** START OF SOURCE EXCERPT **
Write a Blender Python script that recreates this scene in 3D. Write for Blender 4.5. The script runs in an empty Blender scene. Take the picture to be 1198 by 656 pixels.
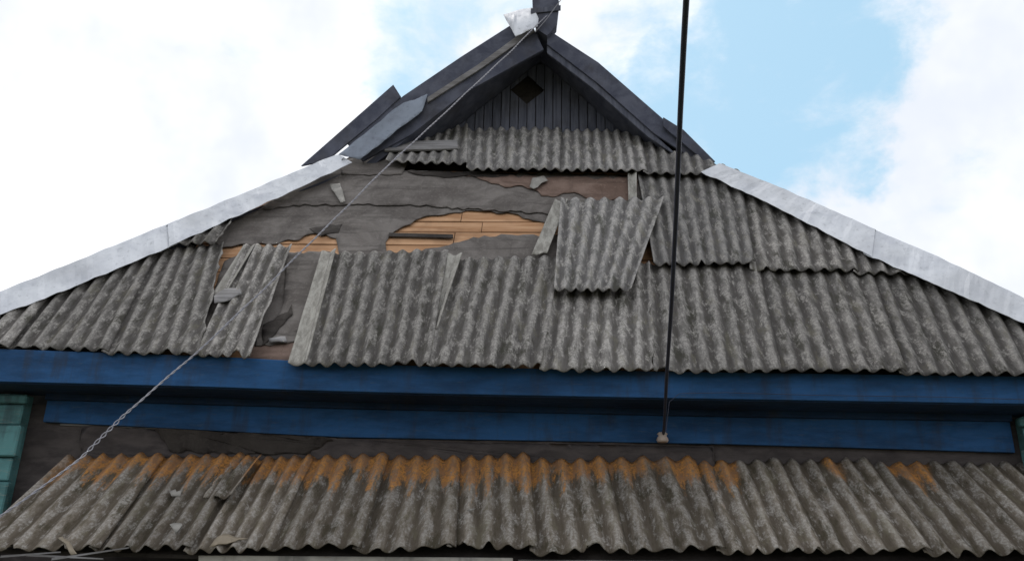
import bpy, bmesh, math, random
from mathutils import Vector, Matrix, noise
random.seed(7)
S=bpy.context.scene
# ---------------------------------------------------------------- camera
W,H=1198.0,656.0
F=997.0
PITCH,YAW,ROLL=20.0,2.5,1.3
CAM=Vector((0,0,1.75))
R=Matrix.Rotation(math.radians(YAW),3,'Z')@Matrix.Rotation(math.radians(90+PITCH),3,'X')@Matrix.Rotation(math.radians(ROLL),3,'Z')
cd=bpy.data.cameras.new("camera"); cam=bpy.data.objects.new("camera",cd)
S.collection.objects.link(cam); cam.location=CAM; cam.rotation_euler=R.to_euler()
cd.sensor_width=36; cd.lens=36*F/W; cd.clip_end=3000; cd.clip_start=.05
S.camera=cam
def ray(u,v): return (R@Vector(((u-W/2)/F,-(v-H/2)/F,-1)))
class Pl:
    def __init__(s,p,n): s.p=Vector(p); s.n=Vector(n).normalized()
    def at(s,u,v,off=0):          # survey point -> point on this real plane
        d=ray(u,v); q=s.p+s.n*off
        return CAM+d*((q-CAM).dot(s.n)/d.dot(s.n))
def proj(p):
    q=R.transposed()@(Vector(p)-CAM); return (round(W/2+F*q.x/-q.z),round(H/2-F*q.y/-q.z))
# ---------------------------------------------------------------- planes
a=math.radians(52)
HP=Pl((0,7.4,3.58),(0,-math.sin(a),math.cos(a)))          # hip slope
WY=8.0
def vpl(y): return Pl((0,y,0),(0,-1,0))
WALL=vpl(WY)
Yg=HP.at(617,158).y; GW=vpl(Yg)
Yr=HP.at(617,192).y; RK=vpl(Yr)
b=math.radians(38)
QP=Pl(WALL.at(600,542),(0,-math.sin(b),math.cos(b)))       # porch slope
# ---------------------------------------------------------------- materials
def newmat(name,rough=.85,metal=0):
    m=bpy.data.materials.new(name); m.use_nodes=True
    nt=m.node_tree; bs=nt.nodes['Principled BSDF']
    bs.inputs['Roughness'].default_value=rough; bs.inputs['Metallic'].default_value=metal
    return m,nt,bs
class G:
    def __init__(s,nt): s.nt=nt
    def n(s,t,**k):
        x=s.nt.nodes.new(t)
        for a_,b_ in k.items(): setattr(x,a_,b_)
        return x
    def l(s,a_,b_): s.nt.links.new(a_,b_)
    def put(s,sock,v):
        if isinstance(v,(int,float)): sock.default_value=v
        elif isinstance(v,tuple): sock.default_value=v if len(v)==len(sock.default_value) else v+(1,)
        else: s.l(v,sock)
    def math(s,op,a_,b_=0.0,c=0.0,clamp=False):
        x=s.n('ShaderNodeMath',operation=op,use_clamp=clamp); s.put(x.inputs[0],a_); s.put(x.inputs[1],b_)
        s.put(x.inputs[2],c); return x.outputs[0]
    def mix(s,f,a_,b_,mode='MIX'):
        x=s.n('ShaderNodeMix',data_type='RGBA',blend_type=mode); s.put(x.inputs[0],f); s.put(x.inputs[6],a_); s.put(x.inputs[7],b_); return x.outputs[2]
    def noise(s,vec,scale,detail=5,rough=.6,dist=0,out=0):
        x=s.n('ShaderNodeTexNoise'); s.put(x.inputs['Vector'],vec); x.inputs['Scale'].default_value=scale
        x.inputs['Detail'].default_value=detail; x.inputs['Roughness'].default_value=rough; x.inputs['Distortion'].default_value=dist
        return x.outputs[out]
    def ramp(s,v,lo,hi,a_=0.0,b_=1.0):
        x=s.n('ShaderNodeMapRange',interpolation_type='SMOOTHSTEP'); s.put(x.inputs[0],v); s.put(x.inputs[1],lo); s.put(x.inputs[2],hi); s.put(x.inputs[3],a_); s.put(x.inputs[4],b_); return x.outputs[0]
    def map(s,vec,sc=(1,1,1),loc=(0,0,0),rot=(0,0,0)):
        x=s.n('ShaderNodeMapping'); s.put(x.inputs[0],vec); x.inputs['Scale'].default_value=sc; s.put(x.inputs['Location'],loc); x.inputs['Rotation'].default_value=rot; return x.outputs[0]
    def bump(s,h,st,dist,bs):
        x=s.n('ShaderNodeBump'); x.inputs['Strength'].default_value=st; x.inputs['Distance'].default_value=dist; s.l(h,x.inputs['Height']); s.l(x.outputs[0],bs.inputs['Normal'])

def asbestos(name,dark,mid,light,lich=.5,rust=False):
    m,nt,bs=newmat(name,1.0); g=G(nt); bs.inputs['Specular IOR Level'].default_value=.12
    uv=g.n('ShaderNodeUVMap').outputs[0]; ob=g.n('ShaderNodeTexCoord').outputs['Object']
    at=g.n('ShaderNodeAttribute',attribute_name='wv'); sp=g.n('ShaderNodeSeparateColor'); g.l(at.outputs['Color'],sp.inputs[0])
    h,rnd,clean=sp.outputs[0],sp.outputs[1],sp.outputs[2]
    big=g.noise(ob,1.1,3,.6); fine=g.noise(ob,36,3,.75)
    off=g.n('ShaderNodeCombineXYZ'); g.l(g.math('MULTIPLY',rnd,37.0),off.inputs[0]); g.l(g.math('MULTIPLY',rnd,11.0),off.inputs[1])
    uvo=g.map(uv,(1,1,1),off.outputs[0])
    streak=g.noise(g.map(uvo,(19,1.1,1)),1,4,.7)
    med=g.noise(g.map(uvo,(15,4.2,1)),1,5,.75)
    base=g.mix(g.ramp(streak,.35,.65),dark,mid)
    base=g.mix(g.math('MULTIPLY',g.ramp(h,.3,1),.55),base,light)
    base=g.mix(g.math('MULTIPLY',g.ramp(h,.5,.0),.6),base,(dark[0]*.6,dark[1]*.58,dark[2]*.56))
    base=g.mix(g.ramp(big,.42,.64,.0,.45),base,dark)
    gr=g.noise(g.map(uvo,(6,1.7,1)),1,5,.74)
    base=g.mix(g.ramp(gr,.52,.64,0,.75),base,(dark[0]*.5,dark[1]*.52,dark[2]*.42))
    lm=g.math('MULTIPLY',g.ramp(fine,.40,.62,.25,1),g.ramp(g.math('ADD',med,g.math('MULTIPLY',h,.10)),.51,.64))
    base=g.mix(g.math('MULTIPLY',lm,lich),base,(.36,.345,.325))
    dk=g.ramp(g.math('ADD',med,g.math('MULTIPLY',fine,.3)),.60,.48,0,.5)
    base=g.mix(dk,base,(dark[0]*.62,dark[1]*.62,dark[2]*.5))
    base=g.mix(g.ramp(gr,.46,.36,0,.3),base,(.14,.13,.085))
    val=g.math('ADD',g.math('MULTIPLY',rnd,.48),.80)
    hs=g.n('ShaderNodeHueSaturation'); g.l(val,hs.inputs['Value']); g.l(base,hs.inputs['Color']); base=hs.outputs[0]
    base=g.mix(clean,base,g.mix(g.ramp(med,.38,.62),(.38,.37,.34),(.23,.22,.20)))
    if rust:
        s2=g.n('ShaderNodeSeparateXYZ'); g.l(uv,s2.inputs[0])
        u_,v_=s2.outputs[0],s2.outputs[1]      # uv y = distance below the wall joint (m)
        ns=g.noise(g.map(uv,(7,1.3,1)),1,5,.75)
        lowf=g.noise(g.map(uv,(1.1,.2,1)),1,3,.5)
        xf=g.ramp(u_,-.5,2.0,1.0,.0)
        patch=g.ramp(lowf,.50,.58,0,.95)
        amt=g.math('MAXIMUM',xf,patch)
        lim=g.math('ADD',g.math('MULTIPLY',ns,2.3),g.math('ADD',g.math('MULTIPLY',h,.16),-.84))
        lim=g.math('MULTIPLY',lim,g.math('ADD',g.math('MULTIPLY',amt,.75),.25))
        band=g.ramp(g.math('SUBTRACT',lim,v_),-.14,.12)
        left=g.ramp(u_,-4.7,-4.1,0.0,1.0)
        mm=g.math('MULTIPLY',g.math('MULTIPLY',band,g.ramp(amt,0,.6)),g.math('MULTIPLY',left,g.ramp(g.math('ADD',fine,g.math('MULTIPLY',med,.5)),.55,.85,.25,.95)))
        base=g.mix(mm,base,g.mix(g.ramp(med,.40,.60),(.50,.225,.055),(.24,.125,.06)))
    g.l(base,bs.inputs['Base Color'])
    g.bump(g.math('ADD',fine,streak),.5,.012,bs)
    return m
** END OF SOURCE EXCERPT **
## WORK TO COMPLETE
Give the count of lines in the listing that hold the word "lich", with no other text.

## ANSWER
2